List, from the lines below, each one with "that" in it.
>>>>>
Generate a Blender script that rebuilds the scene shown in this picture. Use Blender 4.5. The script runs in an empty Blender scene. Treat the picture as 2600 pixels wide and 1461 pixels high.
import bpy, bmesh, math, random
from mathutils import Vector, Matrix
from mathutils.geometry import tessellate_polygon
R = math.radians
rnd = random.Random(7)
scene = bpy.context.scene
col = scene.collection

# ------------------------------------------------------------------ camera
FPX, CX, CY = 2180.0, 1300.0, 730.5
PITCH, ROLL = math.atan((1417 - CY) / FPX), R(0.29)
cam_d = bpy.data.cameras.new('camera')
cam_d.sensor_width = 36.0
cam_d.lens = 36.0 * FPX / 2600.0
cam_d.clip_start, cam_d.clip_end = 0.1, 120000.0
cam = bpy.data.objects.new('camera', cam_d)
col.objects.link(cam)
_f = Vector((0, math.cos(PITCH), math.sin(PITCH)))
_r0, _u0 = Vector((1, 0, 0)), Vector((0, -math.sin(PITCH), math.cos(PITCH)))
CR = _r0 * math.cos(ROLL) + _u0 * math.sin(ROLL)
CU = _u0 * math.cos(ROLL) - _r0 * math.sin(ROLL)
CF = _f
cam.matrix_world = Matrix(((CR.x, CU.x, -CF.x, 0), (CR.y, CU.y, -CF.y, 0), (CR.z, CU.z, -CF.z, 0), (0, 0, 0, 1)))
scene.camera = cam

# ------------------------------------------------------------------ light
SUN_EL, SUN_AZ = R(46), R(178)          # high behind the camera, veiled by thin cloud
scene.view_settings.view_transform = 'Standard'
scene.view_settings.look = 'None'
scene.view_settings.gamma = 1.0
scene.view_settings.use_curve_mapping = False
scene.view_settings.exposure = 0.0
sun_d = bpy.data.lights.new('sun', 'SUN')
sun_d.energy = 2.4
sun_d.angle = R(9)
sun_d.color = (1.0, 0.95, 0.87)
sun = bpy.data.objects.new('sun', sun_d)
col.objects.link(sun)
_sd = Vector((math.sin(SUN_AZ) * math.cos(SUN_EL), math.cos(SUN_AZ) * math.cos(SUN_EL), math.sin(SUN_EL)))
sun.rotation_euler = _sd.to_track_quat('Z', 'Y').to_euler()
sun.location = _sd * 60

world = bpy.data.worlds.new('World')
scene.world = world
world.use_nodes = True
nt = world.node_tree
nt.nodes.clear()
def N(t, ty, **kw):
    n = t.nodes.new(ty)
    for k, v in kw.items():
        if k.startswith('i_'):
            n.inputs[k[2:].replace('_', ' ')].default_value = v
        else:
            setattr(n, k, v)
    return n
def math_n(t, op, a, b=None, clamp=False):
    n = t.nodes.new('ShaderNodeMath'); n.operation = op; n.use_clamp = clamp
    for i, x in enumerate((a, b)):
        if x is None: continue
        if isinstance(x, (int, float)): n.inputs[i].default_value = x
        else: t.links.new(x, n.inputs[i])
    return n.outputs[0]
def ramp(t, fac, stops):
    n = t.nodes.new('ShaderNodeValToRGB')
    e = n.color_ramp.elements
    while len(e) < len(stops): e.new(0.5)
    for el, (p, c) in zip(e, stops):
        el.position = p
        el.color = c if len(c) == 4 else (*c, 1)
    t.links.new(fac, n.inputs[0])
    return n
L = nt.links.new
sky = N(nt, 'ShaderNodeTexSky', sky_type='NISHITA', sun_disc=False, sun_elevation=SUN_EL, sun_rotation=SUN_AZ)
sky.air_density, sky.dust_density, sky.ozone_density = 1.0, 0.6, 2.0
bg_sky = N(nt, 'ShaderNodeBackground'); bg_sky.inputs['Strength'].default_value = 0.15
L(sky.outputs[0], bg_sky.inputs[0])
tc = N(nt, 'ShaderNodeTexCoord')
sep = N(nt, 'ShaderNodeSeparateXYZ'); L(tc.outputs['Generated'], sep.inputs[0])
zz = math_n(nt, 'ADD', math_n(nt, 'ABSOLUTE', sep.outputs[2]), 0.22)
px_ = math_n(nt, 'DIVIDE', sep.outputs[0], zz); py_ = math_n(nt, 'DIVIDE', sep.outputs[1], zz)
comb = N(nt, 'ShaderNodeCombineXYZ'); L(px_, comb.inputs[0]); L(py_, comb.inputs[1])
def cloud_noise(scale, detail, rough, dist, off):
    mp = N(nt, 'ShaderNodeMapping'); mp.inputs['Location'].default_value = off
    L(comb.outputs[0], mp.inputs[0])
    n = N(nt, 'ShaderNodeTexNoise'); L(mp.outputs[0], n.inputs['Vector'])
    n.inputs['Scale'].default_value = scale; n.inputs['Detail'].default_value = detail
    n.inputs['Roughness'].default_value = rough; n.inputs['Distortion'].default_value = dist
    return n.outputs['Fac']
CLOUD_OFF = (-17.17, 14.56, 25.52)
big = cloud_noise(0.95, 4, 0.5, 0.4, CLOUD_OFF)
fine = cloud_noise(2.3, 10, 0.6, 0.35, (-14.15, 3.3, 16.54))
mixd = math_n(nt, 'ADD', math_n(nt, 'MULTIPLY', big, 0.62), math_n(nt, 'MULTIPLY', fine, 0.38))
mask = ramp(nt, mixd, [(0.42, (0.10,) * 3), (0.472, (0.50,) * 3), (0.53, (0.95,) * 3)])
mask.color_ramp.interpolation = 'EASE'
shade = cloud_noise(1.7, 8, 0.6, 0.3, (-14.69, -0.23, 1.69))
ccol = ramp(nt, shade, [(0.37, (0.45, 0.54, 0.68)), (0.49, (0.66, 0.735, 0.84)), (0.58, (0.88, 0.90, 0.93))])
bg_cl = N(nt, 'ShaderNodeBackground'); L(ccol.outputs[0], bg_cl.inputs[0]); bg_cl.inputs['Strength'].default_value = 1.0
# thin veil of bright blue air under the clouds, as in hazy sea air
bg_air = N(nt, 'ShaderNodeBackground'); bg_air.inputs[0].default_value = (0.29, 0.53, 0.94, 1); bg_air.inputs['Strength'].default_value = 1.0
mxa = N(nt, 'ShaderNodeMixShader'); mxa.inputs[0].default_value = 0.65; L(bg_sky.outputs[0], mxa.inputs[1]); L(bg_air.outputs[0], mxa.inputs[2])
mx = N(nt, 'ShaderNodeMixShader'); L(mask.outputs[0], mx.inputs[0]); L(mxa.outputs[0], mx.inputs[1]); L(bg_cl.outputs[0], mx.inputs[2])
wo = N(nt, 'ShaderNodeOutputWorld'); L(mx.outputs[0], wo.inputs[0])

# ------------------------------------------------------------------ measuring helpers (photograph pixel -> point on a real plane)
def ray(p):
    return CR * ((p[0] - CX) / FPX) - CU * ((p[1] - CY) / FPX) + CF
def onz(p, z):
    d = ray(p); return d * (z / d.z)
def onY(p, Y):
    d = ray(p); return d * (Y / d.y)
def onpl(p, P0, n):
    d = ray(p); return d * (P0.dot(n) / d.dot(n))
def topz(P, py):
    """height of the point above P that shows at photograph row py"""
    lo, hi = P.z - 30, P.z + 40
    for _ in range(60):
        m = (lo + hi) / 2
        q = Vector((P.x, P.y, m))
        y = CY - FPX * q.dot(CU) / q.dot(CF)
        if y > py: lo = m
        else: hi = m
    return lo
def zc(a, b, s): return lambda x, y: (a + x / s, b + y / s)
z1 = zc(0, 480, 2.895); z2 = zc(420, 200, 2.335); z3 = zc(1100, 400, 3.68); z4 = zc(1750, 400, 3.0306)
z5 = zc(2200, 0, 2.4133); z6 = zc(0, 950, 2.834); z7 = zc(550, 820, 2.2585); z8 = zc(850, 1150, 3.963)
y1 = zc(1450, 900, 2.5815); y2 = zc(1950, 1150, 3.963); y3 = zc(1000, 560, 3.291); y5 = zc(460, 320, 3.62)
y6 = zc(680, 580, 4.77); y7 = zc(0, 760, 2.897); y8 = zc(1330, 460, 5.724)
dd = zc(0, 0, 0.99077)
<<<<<
**SOLUTION FOR THIS TASK**
Generate a Blender script that rebuilds the scene shown in this picture. Use Blender 4.5. The script runs in an empty Blender scene. Treat the picture as 2600 pixels wide and 1461 pixels high.
    """height of the point above P that shows at photograph row py"""